D’ordinaire, la création artistique est le privilège des sociétés paisibles. La fameuse pyramide de Maslow établit une hiérarchisation des besoins, où la culture et la créativité ne sont envisagés qu’après avoir l’assurance de la satisfaction de nos besoins fondamentaux, tels le bon fonctionnement de nos facultés physiologiques et notre sécurité matérielle.
On ne s’attend donc pas trop à rencontrer des œuvres d’art en temps de guerre, encore moins sur la guerre elle-même. De plus, l’artiste nécessite souvent du recul avant de réaliser sa création.
Pourtant, depuis l’attaque du Hamas sur les localités israéliennes du pourtour de la bande de Gaza le 7 octobre 2023, nous assistons à une multiplication des expositions consacrées à cette actualité brûlante.
L’art, plus contemporain que jamais
Au Musée d’art de Tel-Aviv, une première exposition, déjà terminée, Shemini Atseret, avait mis en valeur une sélection d’œuvres des collections existantes du musée, reconsidérées dans le contexte actuel.
Actuellement, vous pouvez voir dans ce musée la monumentale œuvre Cascade. Elle est constituée de 1300 chaînettes en métal, suspendues au plus haut point du musée et s’arrêtant juste au-dessus de vos têtes. Elles rappellent les chaînettes dotées d’une plaquette, portées par de nombreux israéliens pour garder le souvenir des otages près de soi. Une expérience immersive et vertigineuse.
L’esplanade du musée, constituant aujourd’hui « la Place des otages » et devenue un site incontournable des visites guidées de Tel-Aviv, et compte également de nombreuses créations exprimant ce que traverse Israël depuis l’éclatement de la guerre.
Temps de guerre, temps de paix
Toujours à Tel-Aviv, le musée du peuple Juif ANU abrite l’exposition appelée sobrement « 7.10 ». Elle réunit des œuvres postérieures au 7 octobre et s’y rattachant explicitement ainsi qu’à la guerre en cours, aux côtés de créations antérieures au massacre, mais réalisées par des habitants – certains devenus victimes – de la région touchée, et parfois nouvellement éclairées par l’actualité douloureuse.
Penser et panser à Jérusalem
La scène culturelle de Jérusalem offre elle aussi diverses opportunités de réfléchir la période que nous vivons par les arts graphiques.

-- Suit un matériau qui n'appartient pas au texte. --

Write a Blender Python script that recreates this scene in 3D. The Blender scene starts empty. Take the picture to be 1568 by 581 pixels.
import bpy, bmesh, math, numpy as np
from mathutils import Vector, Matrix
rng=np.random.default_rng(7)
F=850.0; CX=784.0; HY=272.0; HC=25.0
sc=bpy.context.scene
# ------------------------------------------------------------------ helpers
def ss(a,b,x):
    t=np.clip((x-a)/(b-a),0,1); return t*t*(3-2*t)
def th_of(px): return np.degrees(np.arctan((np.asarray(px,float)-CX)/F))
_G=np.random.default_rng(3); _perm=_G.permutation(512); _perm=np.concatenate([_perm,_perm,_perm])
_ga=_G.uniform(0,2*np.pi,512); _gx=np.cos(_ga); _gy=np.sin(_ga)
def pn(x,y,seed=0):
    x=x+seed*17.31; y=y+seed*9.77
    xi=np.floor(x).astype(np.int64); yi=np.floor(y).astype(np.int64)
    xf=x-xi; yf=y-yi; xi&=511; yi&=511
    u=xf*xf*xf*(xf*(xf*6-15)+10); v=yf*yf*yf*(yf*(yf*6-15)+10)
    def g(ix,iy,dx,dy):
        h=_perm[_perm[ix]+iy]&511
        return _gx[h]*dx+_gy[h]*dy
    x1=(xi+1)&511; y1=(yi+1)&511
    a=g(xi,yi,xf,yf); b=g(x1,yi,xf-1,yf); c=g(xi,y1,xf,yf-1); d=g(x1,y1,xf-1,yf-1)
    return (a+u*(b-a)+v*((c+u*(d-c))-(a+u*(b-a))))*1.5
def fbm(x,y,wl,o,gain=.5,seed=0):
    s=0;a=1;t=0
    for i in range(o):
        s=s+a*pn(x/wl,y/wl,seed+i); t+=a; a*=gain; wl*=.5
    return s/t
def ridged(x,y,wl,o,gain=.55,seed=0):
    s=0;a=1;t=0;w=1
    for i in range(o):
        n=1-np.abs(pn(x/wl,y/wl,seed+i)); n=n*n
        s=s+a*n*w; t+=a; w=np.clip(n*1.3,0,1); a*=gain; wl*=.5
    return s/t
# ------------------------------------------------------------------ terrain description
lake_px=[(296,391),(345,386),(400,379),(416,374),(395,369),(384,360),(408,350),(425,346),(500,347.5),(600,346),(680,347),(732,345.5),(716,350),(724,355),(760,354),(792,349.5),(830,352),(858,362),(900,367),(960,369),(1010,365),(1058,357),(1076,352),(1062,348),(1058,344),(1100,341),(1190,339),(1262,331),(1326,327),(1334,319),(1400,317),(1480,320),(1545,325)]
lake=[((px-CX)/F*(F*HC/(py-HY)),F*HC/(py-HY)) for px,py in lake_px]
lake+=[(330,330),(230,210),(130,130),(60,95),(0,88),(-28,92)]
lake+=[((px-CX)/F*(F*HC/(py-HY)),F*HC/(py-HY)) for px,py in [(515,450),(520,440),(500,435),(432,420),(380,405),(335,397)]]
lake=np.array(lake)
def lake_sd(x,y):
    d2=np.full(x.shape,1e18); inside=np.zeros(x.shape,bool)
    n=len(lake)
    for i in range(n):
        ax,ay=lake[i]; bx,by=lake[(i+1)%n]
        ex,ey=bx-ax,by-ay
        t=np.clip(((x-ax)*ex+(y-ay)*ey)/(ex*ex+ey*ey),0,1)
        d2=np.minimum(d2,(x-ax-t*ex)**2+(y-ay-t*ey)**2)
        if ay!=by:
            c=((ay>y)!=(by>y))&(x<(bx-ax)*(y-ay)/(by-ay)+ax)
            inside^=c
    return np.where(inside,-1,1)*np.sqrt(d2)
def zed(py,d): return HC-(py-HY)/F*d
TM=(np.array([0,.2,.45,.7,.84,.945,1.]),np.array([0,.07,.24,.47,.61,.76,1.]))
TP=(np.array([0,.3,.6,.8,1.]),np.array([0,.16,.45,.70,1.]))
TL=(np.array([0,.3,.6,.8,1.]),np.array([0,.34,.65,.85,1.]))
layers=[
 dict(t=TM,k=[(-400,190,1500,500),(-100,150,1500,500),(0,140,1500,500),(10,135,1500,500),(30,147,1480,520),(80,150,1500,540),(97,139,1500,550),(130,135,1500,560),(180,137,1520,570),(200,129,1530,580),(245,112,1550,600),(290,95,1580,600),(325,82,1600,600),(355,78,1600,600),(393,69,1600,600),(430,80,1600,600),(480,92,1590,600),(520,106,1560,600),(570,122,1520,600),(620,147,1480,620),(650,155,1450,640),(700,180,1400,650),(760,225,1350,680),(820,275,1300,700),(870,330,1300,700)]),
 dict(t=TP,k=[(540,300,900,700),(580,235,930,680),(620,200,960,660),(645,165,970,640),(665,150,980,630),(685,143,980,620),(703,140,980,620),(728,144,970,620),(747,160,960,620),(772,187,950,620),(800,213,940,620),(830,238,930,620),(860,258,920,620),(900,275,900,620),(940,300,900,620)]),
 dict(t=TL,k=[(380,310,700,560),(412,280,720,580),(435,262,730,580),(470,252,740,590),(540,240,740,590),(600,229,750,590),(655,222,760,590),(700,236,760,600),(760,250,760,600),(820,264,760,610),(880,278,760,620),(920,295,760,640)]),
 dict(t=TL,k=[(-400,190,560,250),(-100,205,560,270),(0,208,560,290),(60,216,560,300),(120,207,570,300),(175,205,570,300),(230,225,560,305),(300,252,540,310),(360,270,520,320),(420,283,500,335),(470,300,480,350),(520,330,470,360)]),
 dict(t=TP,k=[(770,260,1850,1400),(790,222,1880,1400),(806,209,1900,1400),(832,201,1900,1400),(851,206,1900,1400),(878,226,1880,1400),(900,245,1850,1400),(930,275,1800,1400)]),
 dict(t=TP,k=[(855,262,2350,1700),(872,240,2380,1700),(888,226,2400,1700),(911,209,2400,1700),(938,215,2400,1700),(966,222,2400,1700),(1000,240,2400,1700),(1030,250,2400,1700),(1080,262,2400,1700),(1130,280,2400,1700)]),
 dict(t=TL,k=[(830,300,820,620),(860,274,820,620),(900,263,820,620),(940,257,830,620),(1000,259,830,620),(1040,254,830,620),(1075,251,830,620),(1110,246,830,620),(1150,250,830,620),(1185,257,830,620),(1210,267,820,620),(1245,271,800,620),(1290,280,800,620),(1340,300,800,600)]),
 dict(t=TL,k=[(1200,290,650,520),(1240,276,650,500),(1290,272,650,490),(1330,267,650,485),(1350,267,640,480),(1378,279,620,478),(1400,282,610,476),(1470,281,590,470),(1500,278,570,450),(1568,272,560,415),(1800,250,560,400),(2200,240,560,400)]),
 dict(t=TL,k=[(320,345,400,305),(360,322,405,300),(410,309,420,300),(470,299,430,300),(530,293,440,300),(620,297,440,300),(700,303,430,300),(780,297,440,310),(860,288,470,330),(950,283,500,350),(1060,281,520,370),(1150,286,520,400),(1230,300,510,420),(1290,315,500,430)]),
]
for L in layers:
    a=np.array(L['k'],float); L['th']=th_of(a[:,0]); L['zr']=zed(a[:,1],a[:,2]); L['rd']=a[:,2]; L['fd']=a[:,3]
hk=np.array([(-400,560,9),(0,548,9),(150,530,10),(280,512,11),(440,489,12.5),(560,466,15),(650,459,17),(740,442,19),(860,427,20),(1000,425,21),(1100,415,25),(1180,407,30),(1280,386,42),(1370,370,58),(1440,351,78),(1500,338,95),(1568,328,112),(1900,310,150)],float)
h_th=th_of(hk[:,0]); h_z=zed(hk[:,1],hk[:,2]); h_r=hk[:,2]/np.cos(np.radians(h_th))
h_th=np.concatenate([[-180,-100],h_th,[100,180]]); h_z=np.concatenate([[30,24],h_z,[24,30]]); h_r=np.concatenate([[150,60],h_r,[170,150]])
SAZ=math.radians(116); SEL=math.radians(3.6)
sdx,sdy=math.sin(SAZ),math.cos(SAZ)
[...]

Le Musée des pays de la Bible a reçu de nombreuses créations pré et post-7 octobre, et les a disposées dans l’espace, au fil ses différentes collections. Cette exposition nommée Éclat de la tempête est un assemblage d’abord déroutant, entre sarcophages, statuettes et inscriptions antiques d’une part, et peintures et sculptures contemporaines d’autre part. Mais peut-être cela nous rappelle-t-il que l’histoire contemporaine d’Israël s’inscrit dans la longue histoire du peuple de la Bible ?
Dans la même enceinte, on ne manquera pas de visiter l’exposition KUMA, qui présente l’œuvre fascinante d’un jeune artiste, étudiant en yeshiva (institut d’études juives) et soldat, mort au combat après le 7 octobre. Il nous a légué un travail époustouflant dans lequel il retrace l’histoire de l’humanité et d’Israël sur un rouleau où d’innombrables éléments constituent une fresque épique qui force l’admiration et qui en dit long sur les convictions et la perspective qui habitent les combattants d’Israël.
Plus proche des environs où s’effectuent les visites guidées à Jérusalem, le Musée d’art juif Hechal Shlomo expose Second tour, qui nous fait découvrir la manière dont un artiste revisite ce qu’il a vécu et vu pendant une longue période de combat à Gaza. Israël est peut-être le seul pays au monde où un artiste, peintre, acteur ou chanteur, peut se retrouver rapidement armes à la main, dans une situation si différente de son environnement naturel.